Piquer par un esprit de curiosité, les membres de l’ONG vont se pencher vers les détritus agricoles. Les échecs à répétition avec les déchets ménagers vont les conduire vers les détritus de cabosses de cacao qui sont disponibles à souhait dans la région. Avec les acquis des premières expérimentations consolidés dans un agenda de recherche, les membres de l’Association des propriétaires de forêts naturelles et plantations d’Affery vont parvenir à une formule initiale qu’ils vont améliorer au fil des mois. Parallèlement, ils réfléchissent à l’équipement nécessaire pour la production de leur bio charbon. Les détritus de cacao principalement les cabosses vides vont devenir la matière première.
« Nous avons amélioré la technique au fur et à mesure pour limiter les pertes et surtout réduire les risques de production intense de fumé » précise Coné Gaoussou secrétaire général de l’APFNP.
Le processus de production
Les recherches vont conduire à la conception – de façon artisanale – d’un réacteur de pyrolyse. Ce réacteur de pyrolyse est au cœur de tout le système de production du bio-charbon. Les résidus agricoles sont enfournés et carbonisés pendant 8 heures. Les résultats impressionnants et contribuent à réduire considérablement les déchets issus de la production de plusieurs denrées agricoles comme le riz, le café ou encore le cacao.
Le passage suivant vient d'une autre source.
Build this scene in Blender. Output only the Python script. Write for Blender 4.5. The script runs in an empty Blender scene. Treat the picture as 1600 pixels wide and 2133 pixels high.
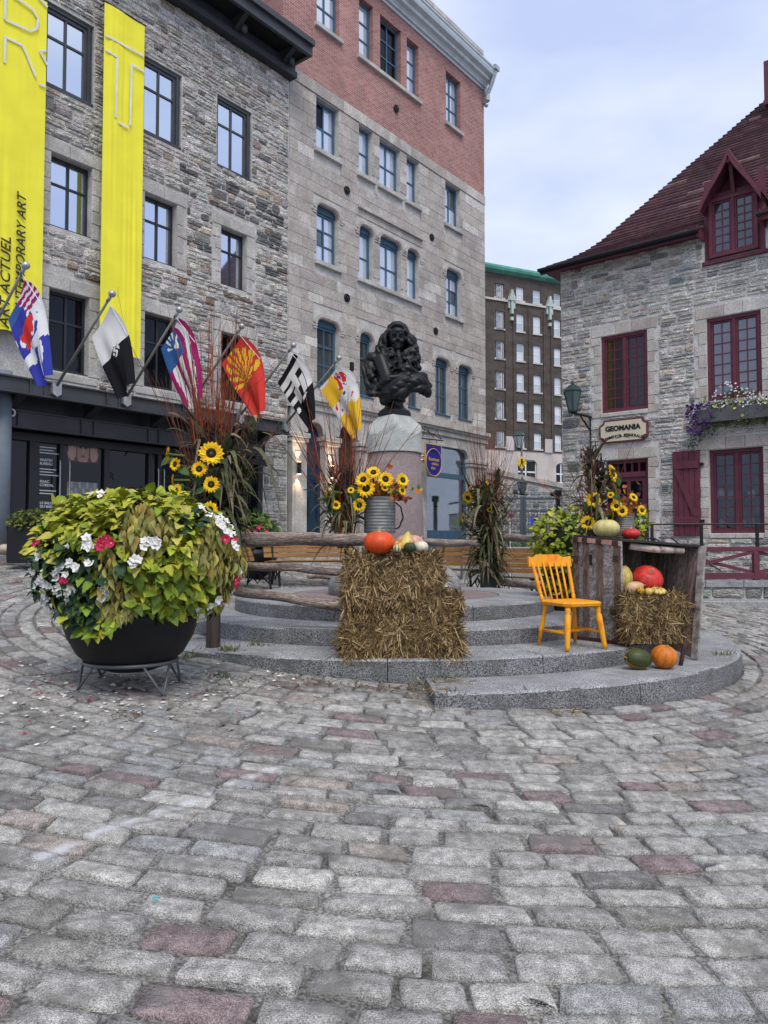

Matière première | Poids d’origine des détritus | Poids de la matière carbonisée |
Coques de café | 205 Kg | 50 Kg |
Balle de riz | 205 Kg | 75 Kg |
Cabosses vides de cacao | 118 Kg | 40 Kg |
La matière obtenue à la sortie du réacteur de pyrolyse (matière carbonisée) passe au compostage et est consolidé grâce à un liant. Séché de façon naturelle grâce aux rayons du soleil, le bio-charbon est prêt à l’emploi ! Et pour maximiser le potentiel du bio-charbon, l’Association des propriétaires de forêts naturelles et plantations d’Affery a développé un fourneau innovant qui « évite la production de fumée et la perte d’énergie lors de la combustion » confirme Aka Allé Lydie une ménagère.
Le bio-charbon est en plein processus de développement mais il compte déjà de fervents défenseurs dont un nombre important de femmes, premières utilisatrices des combustibles fossiles pour la cuisine en Côte d’Ivoire.
Les premiers résultats obtenus par l’Association des propriétaires de forêts naturelles et plantations d’Affery (APFNP) sont plutôt encourageants. L’ONG n’entend pas s’arrêter en si bon chemin et continue la recherche afin de trouver de nouvelles formules et denrées agricoles pour accroître la production à l’échelle locale. Bien au-delà, le développement du bio-charbon représente un avantage certain pour la Côte d’Ivoire. En effet, chaque ménage ivoirien consomme en moyenne 4 Kg de bois ou 2 Kg de charbon de bois par jour soit l’équivalent de 5 Kg de bois frais ! L’utilisation intensive du bois pour la cuisine est aussi une menace pour le couvert forestier ivoirien.
« Le couvert forestier de la Côte d’Ivoire, estimé à 16 millions d’hectares en 1960, a connu une perte de plus de 75% en moins d’un demi-siècle » rappelle Docteur Alain Serge Kouadio Directeur de la DEVRS.
La production à grande échelle du bio-charbon est donc à encourager. Avec 1.300.000 tonnes de cacao produit par an, autour de 100.000 tonnes de café ou encore 900.000 tonnes de maïs, la Côte d’Ivoire gagnerait à promouvoir le bio-charbon puisque la matière première existe.
Dans un monde en proie au réchauffement climatique chaque geste que l’homme pose contribue à refroidir la planète : c’est ce que fait l’APFNPA. L’Association des propriétaires de forêts naturelles et plantations d’Affery continue de rechercher du financement pour développer son initiative à grande échelle. En effet, ce type d’initiatives bien que portées par des ONG méritent largement l’accompagnement de l’Etat Ivoirien.